Ania Katynska was born in Bytom, Poland. While still at secondary school she played as soloist with the Polish Youth Symphony Orchestra. During her modern cello studies in Katowice she became interested in baroque music and co-founded the ensemble Parnassos, which now gives regular concerts and has just released its first CD. She studied baroque cello first with Mark Caudle, then in UdK Berlin with Phoebe Carrai and Markus Möllenbeck, and in September 2008 will start a masters degree in Den Haag with Jaap ter Linden. In 2007 she participated in the Académie Baroque Européenne d’Ambronay under Hervé Niquet, and this season was chosen to take part in the Orchestra of the Age of Enlightenment’s experience scheme. She plays regularly with the Polish baroque orchestra Arte dei Suonatori, and with them has performed alongside Kati Debretzeni, Rodrigo del Pozo, Emmanuel Balssa, Martin Gester, Aline Zyberajch, Marek Rzepka, Alexis Kossenko, Maria Keohane and Andreas Arend. She has recently begun to play viola da gamba.

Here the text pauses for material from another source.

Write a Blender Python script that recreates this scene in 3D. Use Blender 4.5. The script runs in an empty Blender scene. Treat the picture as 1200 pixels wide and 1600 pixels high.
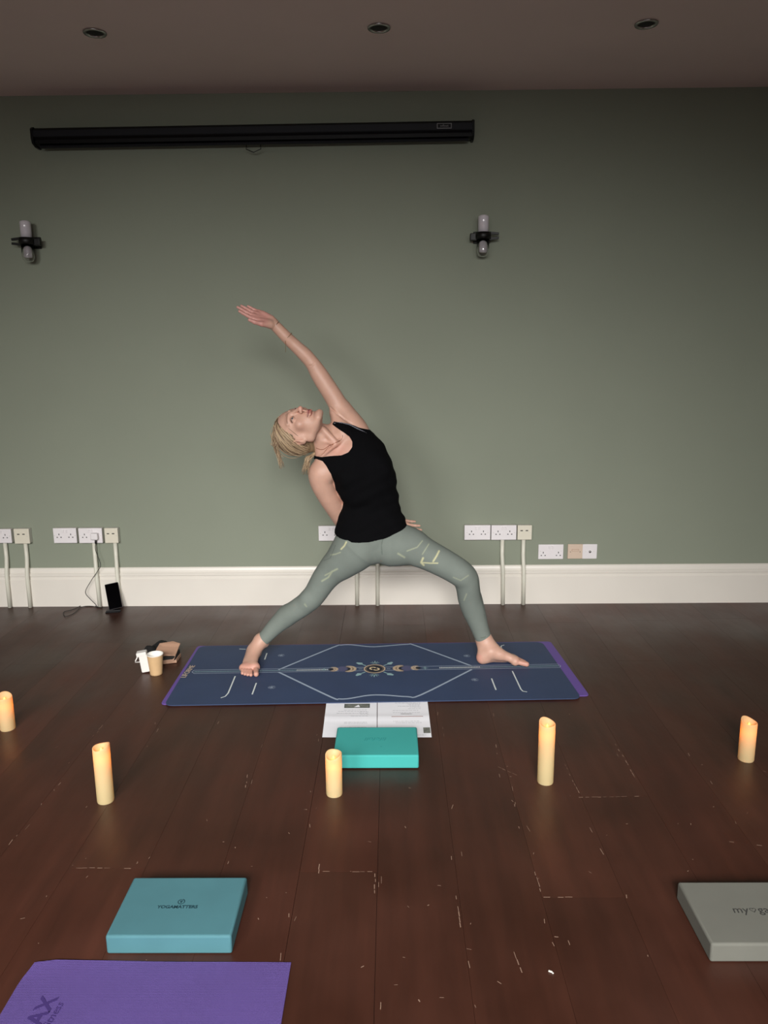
import bpy, bmesh, math, random
import numpy as np
from mathutils import Vector, Matrix, noise
random.seed(7)
C = bpy.context.scene.collection
PI = math.pi

# ------------------------------------------------------------------ camera (measured from the photograph)
FPX, PITCH, ROLL, YAW, CAMH = 1193.2, 0.20461, 0.008948, -0.009691, 1.4492
WALL, CEIL = 4.319, 2.779
_F = np.array([math.sin(YAW)*math.cos(PITCH), math.cos(YAW)*math.cos(PITCH), -math.sin(PITCH)])
_R = np.array([math.cos(YAW), -math.sin(YAW), 0.0]); _D = np.cross(_F, _R)
CR = _R*math.cos(ROLL)+_D*math.sin(ROLL); CD = _D*math.cos(ROLL)-_R*math.sin(ROLL); CF = _F
def _ray(px, py): return CF+CR*(px-600)/FPX+CD*(py-800)/FPX
def onz(px, py, z=0.0):
    v = _ray(px, py); t = (z-CAMH)/v[2]; return Vector((v[0]*t, v[1]*t, z))
def ony(px, py, Y):
    v = _ray(px, py); t = Y/v[1]; return Vector((v[0]*t, Y, v[2]*t+CAMH))
def pxm(p):                                   # metres per pixel at a point
    return float(np.dot(np.array([p[0], p[1], p[2]-CAMH]), CF))/FPX
cam_d = bpy.data.cameras.new('camera'); cam = bpy.data.objects.new('camera', cam_d); C.objects.link(cam)
cam_d.sensor_fit = 'VERTICAL'; cam_d.sensor_height = 36; cam_d.sensor_width = 27; cam_d.lens = FPX/1600*36
cam_d.clip_start = .05
m = Matrix.Identity(4)
for i in range(3):
    m[i][0] = CR[i]; m[i][1] = -CD[i]; m[i][2] = -CF[i]
m[2][3] = CAMH
cam.matrix_world = m
bpy.context.scene.camera = cam

# ------------------------------------------------------------------ materials
def srgb(r, g, b):
    f = lambda c: (c/12.92 if c <= .04045 else ((c+.055)/1.055)**2.4)
    return (f(r/255), f(g/255), f(b/255), 1)
def mat(name, col, rough=.6, metal=0, noise_amt=0.0, nscale=8, bump=0.0, bscale=60, spec=.5, attr=None, **kw):
    m = bpy.data.materials.new(name); m.use_nodes = True; nt = m.node_tree; N = nt.nodes; L = nt.links
    b = N['Principled BSDF']; b.inputs['Base Color'].default_value = col
    b.inputs['Roughness'].default_value = rough; b.inputs['Metallic'].default_value = metal
    b.inputs['Specular IOR Level'].default_value = spec
    for k, v in kw.items(): b.inputs[k.replace('_', ' ')].default_value = v
    tc = N.new('ShaderNodeTexCoord')
    src = None
    if attr:
        a = N.new('ShaderNodeAttribute'); a.attribute_name = attr; src = a.outputs['Color']
    if noise_amt:
        n = N.new('ShaderNodeTexNoise'); n.inputs['Scale'].default_value = nscale; n.inputs['Detail'].default_value = 6
        L.new(tc.outputs['Object'], n.inputs['Vector'])
        r = N.new('ShaderNodeMapRange'); r.inputs['From Min'].default_value = .3; r.inputs['From Max'].default_value = .7
        r.inputs['To Min'].default_value = 1-noise_amt; r.inputs['To Max'].default_value = 1+noise_amt
        L.new(n.outputs['Fac'], r.inputs['Value'])
        mx = N.new('ShaderNodeVectorMath'); mx.operation = 'SCALE'
        if src: L.new(src, mx.inputs[0])
        else: mx.inputs[0].default_value = col[:3]
        L.new(r.outputs['Result'], mx.inputs['Scale']); src = mx.outputs['Vector']
    if src: L.new(src, b.inputs['Base Color'])
    if bump:
        n2 = N.new('ShaderNodeTexNoise'); n2.inputs['Scale'].default_value = bscale; n2.inputs['Detail'].default_value = 4
        L.new(tc.outputs['Object'], n2.inputs['Vector'])
        bp = N.new('ShaderNodeBump'); bp.inputs['Strength'].default_value = bump; bp.inputs['Distance'].default_value = .003
        L.new(n2.outputs['Fac'], bp.inputs['Height']); L.new(bp.outputs['Normal'], b.inputs['Normal'])
    return m
M = {}
M['wall'] = mat('sage_wall_paint', srgb(140, 146, 130), .75, noise_amt=.03, nscale=1.5, bump=.15, bscale=40, spec=.3)
M['ceiling'] = mat('ceiling_paint', srgb(238, 218, 214), .8, noise_amt=.03, nscale=2, bump=.1, bscale=40, spec=.3)
M['sidewall'] = mat('side_wall_paint', srgb(184, 180, 170), .85)
M['skirting'] = mat('white_gloss_paint', srgb(230, 224, 214), .35, noise_amt=.02, nscale=4)
M['dark'] = mat('black_hole', srgb(24, 22, 20), .7)
M['plate'] = mat('white_plastic', srgb(234, 229, 230), .4)
M['plate_cream'] = mat('cream_plastic', srgb(224, 218, 200), .4)
M['plate_beige'] = mat('beige_plastic', srgb(214, 192, 172), .45)
M['backbox'] = mat('back_box_plastic', srgb(205, 203, 194), .5)
M['conduit'] = mat('conduit_paint', srgb(222, 220, 205), .45, noise_amt=.03)
M['screen_black'] = mat('black_casing', srgb(9, 9, 12), .4, spec=.2)
M['screen_grey'] = mat('casing_charcoal', srgb(30, 31, 36), .5, spec=.2)
M['logo_grey'] = mat('logo_plate', srgb(130, 130, 132), .4)
M['black_metal'] = mat('black_iron', srgb(14, 13, 12), .45, metal=.2)
M['chrome'] = mat('brushed_steel', srgb(190, 188, 186), .25, metal=1)
M['frost'] = mat('frosted_white_glass', srgb(214, 208, 214), .12, spec=.8)
M['black_phone'] = mat('black_glass', srgb(2, 2, 3), .06, spec=.2)
M['phone_side'] = mat('phone_side_grey', srgb(120, 115, 118), .3, metal=.6)
M['cable'] = mat('black_cable', srgb(30, 26, 24), .6)
M['kraft'] = mat('kraft_card', srgb(203, 168, 124), .7, noise_amt=.04, nscale=30)
M['cup_white'] = mat('cup_white', srgb(236, 232, 224), .5)
M['brown_card'] = mat('brown_card', srgb(178, 140, 116), .75, noise_amt=.05, nscale=20)
M['white_carton'] = mat('white_carton', srgb(224, 220, 215), .6, noise_amt=.03, nscale=30)
M['black_cloth'] = mat('black_cloth', srgb(14, 12, 12), .9)
M['mat_blue'] = mat('mat_navy_rubber', srgb(48, 64, 96), .62, noise_amt=.07, nscale=5, bump=.15, bscale=300)
M['mat_under'] = mat('mat_purple_rubber', srgb(104, 78, 156), .6)
M['print_pale'] = mat('print_pale_blue', srgb(160, 174, 192), .6)
M['print_mint'] = mat('print_mint', srgb(146, 178, 182), .6)
M['print_white'] = mat('print_white', srgb(214, 222, 222), .6)
M['print_tan'] = mat('print_tan', srgb(190, 168, 144), .6)
M['print_mauve'] = mat('print_mauve', srgb(82, 84, 118), .6)
M['print_dark'] = mat('print_dark', srgb(24, 28, 44), .6)
M['print_cream'] = mat('print_cream', srgb(222, 200, 160), .6)
M['teal'] = mat('turquoise_foam', srgb(56, 158, 152), .8, noise_amt=.03, nscale=6)
M['teal_d'] = mat('turquoise_emboss', srgb(40, 140, 136), .8)
M['petrol'] = mat('petrol_foam', srgb(66, 112, 120), .8, noise_amt=.06, nscale=8)
M['petrol_d'] = mat('petrol_print', srgb(14, 52, 62), .7)
M['greyfoam'] = mat('grey_foam', srgb(108, 108, 100), .85, noise_amt=.05, nscale=8)
M['grey_d'] = mat('grey_print', srgb(52, 52, 50), .8)
M['paper'] = mat('white_paper', srgb(240, 240, 245), .7, noise_amt=.015, nscale=8)
M['ink'] = mat('faint_ink', srgb(176, 176, 180), .7)
M['ink_d'] = mat('dark_ink', srgb(70, 76, 72), .7)
M['ink_r'] = mat('brownish_ink', srgb(172, 152, 150), .7)
M['photo_print'] = mat('printed_photo', srgb(112, 114, 106), .7, noise_amt=.3, nscale=80)
M['debris'] = mat('white_chip', srgb(220, 214, 204), .8)

def clear_glass():
    m = bpy.data.materials.new('clear_glass'); m.use_nodes = True
    b = m.node_tree.nodes['Principled BSDF']; b.inputs['Base Color'].default_value = (.95, .95, .95, 1)
    b.inputs['Roughness'].default_value = .03; b.inputs['Transmission Weight'].default_value = 1; b.inputs['IOR'].default_value = 1.45
    return m
M['glass'] = clear_glass()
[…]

Poppy Walshaw studied with Alison McGillivray and Louise Hopkins at the Guildhall School of Music and Drama in London, having previously read Music and Natural Sciences at Cambridge University, and studied with Alexander Baillie at the Hochschule für Künste Bremen. Poppy currently plays with Arte dei Suonatori, Al Ayre Español and La Serenissima, with whom she performed as soloist at Snape Maltings and Spitalfields Festival. She has recorded with the Gabrieli Consort and Players, Early Opera Company and Le Chardon, and recently recorded Viotti’s Flute Quartets with Simon Standage, Hajo Wienroth and Huw Daniel. Poppy performed with the Orchestra of the Age of Enlightenment under Simon Rattle and Frans Brüggen whilst a Jerwood Experience participant, and since then with Mackerras, Harry Christophers and Ivan Fischer. She studied Classical and Romantic Performance Practice at the Abbaye aux Dames de Saintes, where she was principal under Marc Minkowski and Bruno Weil, and participated in masterclasses with Anner Bylsma, Wieland Kuijken, Philippe Müller and Christina Pluhar.

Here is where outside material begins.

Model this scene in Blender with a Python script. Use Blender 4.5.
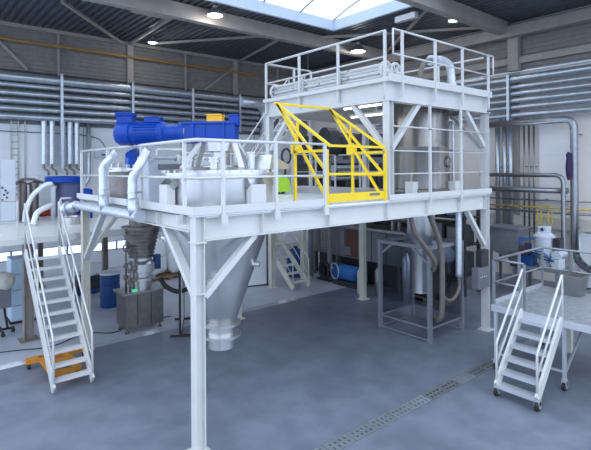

Vega Montero was born in Salamanca, Spain, where she began her double bass studies. She moved to The Netherlands to specialise in violone and baroque double bass with Margaret Urquhart at the Koninklijk Conservatorium in Den Haag. In 2006 she obtained her diploma in Early Music, and in 2007 in modern double bass at the Conservatorium of Amsterdam with Peter Stotijn. She was a member of the National Youth Orchestra of Spain from 2000 to 2003. In 2007 she took part in the Orchestra of the Age of Enlightenment’s Experience for Young Players scheme. She has performed professionally with groups including the New Dutch Academy, L’Orfeo Barockorchester Linz, Al Ayre Español, Orchestra of the Age of Enlightenment, Harmony of Nations, Orquesta Barroca de Granada, La Principessa Filosofa and Los Músicos de Su Alteza, touring Europe and playing in the festivals of Utrecht, Ansbach and Brussels, among others.